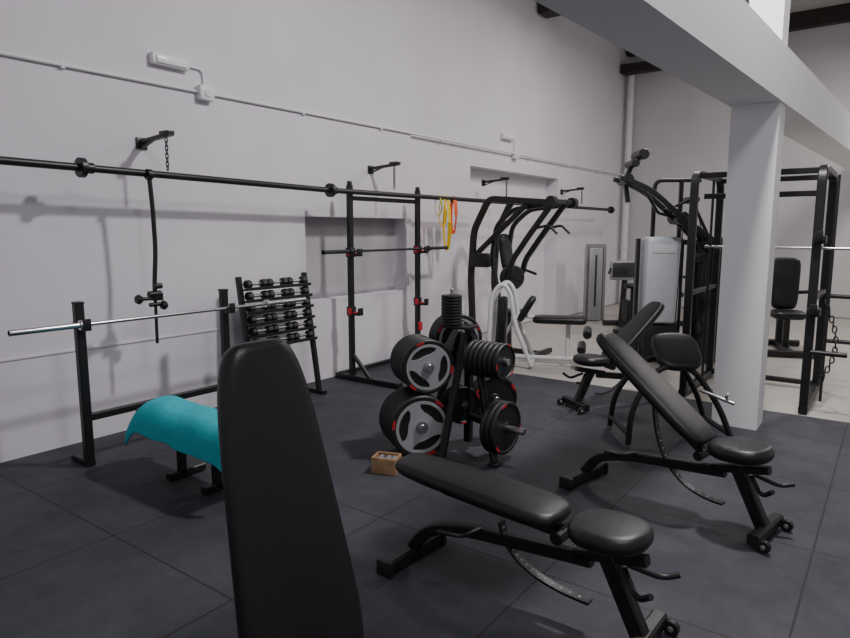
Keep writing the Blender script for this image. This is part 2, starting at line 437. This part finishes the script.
t=Thing("wooden_box","small open pine box on the rubber floor by plate tree","box",(-2.64,3.16,0),20)
b=B()
for s in (-1,1):
    b.box((0,s*.06,.055),(.17,.012,.11),.002);b.box((s*.079,0,.055),(.012,.11,.11),.002)
b.box((0,0,.006),(.16,.12,.012),.001);t.part("body",b,M_box)
for dx in (-.04,.01,.05):
    b=B();b.cyl((dx,-.03,.085),(dx,.03,.085),.02);t.part("clip",b,M_grey)

# ---------------------------------------------------------------- adjustable benches
def bench(loc,rot,ang,label,padL=.86,z0=.40,foot=-.57):
    t=Thing("weight_bench",label,"weight bench",loc,rot)
    hx=.20
    b=B();b.pad(.32,.29,.31,.08,T(hx+.19,0,z0)@R(-3,'Y'),n=2.3,r=.038);t.part("seat",b,M_leath)
    a=math.radians(ang)
    Mb=T(hx,0,z0+.01)@R(ang,'Y')@T(-padL/2-.005,0,0)
    b=B();b.pad(padL,.23,.29,.065,Mb,n=4.5);t.part("backrest",b,M_leath)
    b=B();b.rtube([(hx,0,z0-.02),(hx-(padL*.7)*math.cos(a),0,z0-.02+padL*.7*math.sin(a))],.05,.045);b.cyl((hx-.01,-.06,z0-.03),(hx-.01,.06,z0-.03),.028)
    t.part("backrest_support",b,M_blk)
    b=B();b.rtube([(foot,0,.06),(foot+.10,0,.19),(foot+.3,0,.245),(hx+.12,0,z0-.10)],.05,.055,.10)
    b.rtube([(hx+.05,0,z0-.09),(hx+.34,0,z0-.03)],.05,.04)
    b.rtube([(hx+.18,0,z0-.05),(hx+.33,0,.05)],.055,.07);t.part("frame",b,M_blk)
    b=B();b.rtube([(foot,-.20,.04),(foot,.20,.04)],.075,.07);t.part("front_foot",b,M_blk)
    for s in (-1,1):
        b=B();b.box((foot,s*.205,.038),(.09,.03,.076),.006);t.part("foot_cap",b,M_rub)
    b=B();b.rtube([(hx+.34,-.18,.05),(hx+.34,.18,.05)],.06,.06);t.part("rear_foot",b,M_blk)
    for s in (-1,1):
        b=B();b.cyl((hx+.39,s*.17-.014,.032),(hx+.39,s*.17+.014,.032),.032);t.part("wheel",b,M_rub)
        b=B();b.cyl((hx+.39,s*.17-.018,.032),(hx+.39,s*.17+.018,.032),.012);t.part("wheel_hub",b,M_grey)
    P=[]
    for k in range(17):
        q=k/16;x0,zz0=hx-.30,z0-.06+(.25 if ang>20 else 0)
        x1,zz1=hx+.12,.12
        cx,cz=hx-.26,.12
        P.append(V3(x0*(1-q)**2+cx*2*q*(1-q)+x1*q*q,.0,zz0*(1-q)**2+cz*2*q*(1-q)+zz1*q*q))
    b=B();b.rtube([tuple(p) for p in P],.012,.045,0)
    b2=B()
    for p in P[1:-1]: b2.cyl(p+V3(0,-.0085,0),p+V3(0,.0085,0),.008,.001,10)
    t.part("adjuster_arc",b,M_blk);o=t.part("adjuster_hole",b2,M_grey,"row of pale adjustment holes");o["kind"]="stuff"
    b=B();b.tube([(hx-.40,-.02,z0-.12),(hx-.40,-.16,z0-.10),(hx-.50,-.2,z0-.09)],.010,.04);t.part("handle",b,M_blk)
    for pts in ([(hx+.26,-.02,z0-.08),(hx+.34,-.10,z0-.14),(hx+.40,-.13,z0-.09)],[(hx+.26,.02,z0-.08),(hx+.36,.11,z0-.14),(hx+.42,.14,z0-.12)]):
        b=B();b.tube(pts,.012,.04);t.part("lever",b,M_blk)
    return t
bench((-1.20,2.33,0),-2,3,"black adjustable bench set flat on the rubber floor",foot=-.60)
bench((-.97,3.70,0),-10,38,"black adjustable bench with backrest set at incline",foot=-.55)
bench((-1.93,5.78,0),236,42,"black incline bench beside the cable machine",padL=.74,foot=-.4)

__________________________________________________

:: PROBLEM DESCRIPTION ::
Restate the whole listing above exactly, please, omitting every image.

:: WRITTEN RESPONSE ::
Keep writing the Blender script for this image. This is part 2, starting at line 437. This part finishes the script.
t=Thing("wooden_box","small open pine box on the rubber floor by plate tree","box",(-2.64,3.16,0),20)
b=B()
for s in (-1,1):
    b.box((0,s*.06,.055),(.17,.012,.11),.002);b.box((s*.079,0,.055),(.012,.11,.11),.002)
b.box((0,0,.006),(.16,.12,.012),.001);t.part("body",b,M_box)
for dx in (-.04,.01,.05):
    b=B();b.cyl((dx,-.03,.085),(dx,.03,.085),.02);t.part("clip",b,M_grey)

# ---------------------------------------------------------------- adjustable benches
def bench(loc,rot,ang,label,padL=.86,z0=.40,foot=-.57):
    t=Thing("weight_bench",label,"weight bench",loc,rot)
    hx=.20
    b=B();b.pad(.32,.29,.31,.08,T(hx+.19,0,z0)@R(-3,'Y'),n=2.3,r=.038);t.part("seat",b,M_leath)
    a=math.radians(ang)
    Mb=T(hx,0,z0+.01)@R(ang,'Y')@T(-padL/2-.005,0,0)
    b=B();b.pad(padL,.23,.29,.065,Mb,n=4.5);t.part("backrest",b,M_leath)
    b=B();b.rtube([(hx,0,z0-.02),(hx-(padL*.7)*math.cos(a),0,z0-.02+padL*.7*math.sin(a))],.05,.045);b.cyl((hx-.01,-.06,z0-.03),(hx-.01,.06,z0-.03),.028)
    t.part("backrest_support",b,M_blk)
    b=B();b.rtube([(foot,0,.06),(foot+.10,0,.19),(foot+.3,0,.245),(hx+.12,0,z0-.10)],.05,.055,.10)
    b.rtube([(hx+.05,0,z0-.09),(hx+.34,0,z0-.03)],.05,.04)
    b.rtube([(hx+.18,0,z0-.05),(hx+.33,0,.05)],.055,.07);t.part("frame",b,M_blk)
    b=B();b.rtube([(foot,-.20,.04),(foot,.20,.04)],.075,.07);t.part("front_foot",b,M_blk)
    for s in (-1,1):
        b=B();b.box((foot,s*.205,.038),(.09,.03,.076),.006);t.part("foot_cap",b,M_rub)
    b=B();b.rtube([(hx+.34,-.18,.05),(hx+.34,.18,.05)],.06,.06);t.part("rear_foot",b,M_blk)
    for s in (-1,1):
        b=B();b.cyl((hx+.39,s*.17-.014,.032),(hx+.39,s*.17+.014,.032),.032);t.part("wheel",b,M_rub)
        b=B();b.cyl((hx+.39,s*.17-.018,.032),(hx+.39,s*.17+.018,.032),.012);t.part("wheel_hub",b,M_grey)
    P=[]
    for k in range(17):
        q=k/16;x0,zz0=hx-.30,z0-.06+(.25 if ang>20 else 0)
        x1,zz1=hx+.12,.12
        cx,cz=hx-.26,.12
        P.append(V3(x0*(1-q)**2+cx*2*q*(1-q)+x1*q*q,.0,zz0*(1-q)**2+cz*2*q*(1-q)+zz1*q*q))
    b=B();b.rtube([tuple(p) for p in P],.012,.045,0)
    b2=B()
    for p in P[1:-1]: b2.cyl(p+V3(0,-.0085,0),p+V3(0,.0085,0),.008,.001,10)
    t.part("adjuster_arc",b,M_blk);o=t.part("adjuster_hole",b2,M_grey,"row of pale adjustment holes");o["kind"]="stuff"
    b=B();b.tube([(hx-.40,-.02,z0-.12),(hx-.40,-.16,z0-.10),(hx-.50,-.2,z0-.09)],.010,.04);t.part("handle",b,M_blk)
    for pts in ([(hx+.26,-.02,z0-.08),(hx+.34,-.10,z0-.14),(hx+.40,-.13,z0-.09)],[(hx+.26,.02,z0-.08),(hx+.36,.11,z0-.14),(hx+.42,.14,z0-.12)]):
        b=B();b.tube(pts,.012,.04);t.part("lever",b,M_blk)
    return t
bench((-1.20,2.33,0),-2,3,"black adjustable bench set flat on the rubber floor",foot=-.60)
bench((-.97,3.70,0),-10,38,"black adjustable bench with backrest set at incline",foot=-.55)
bench((-1.93,5.78,0),236,42,"black incline bench beside the cable machine",padL=.74,foot=-.4)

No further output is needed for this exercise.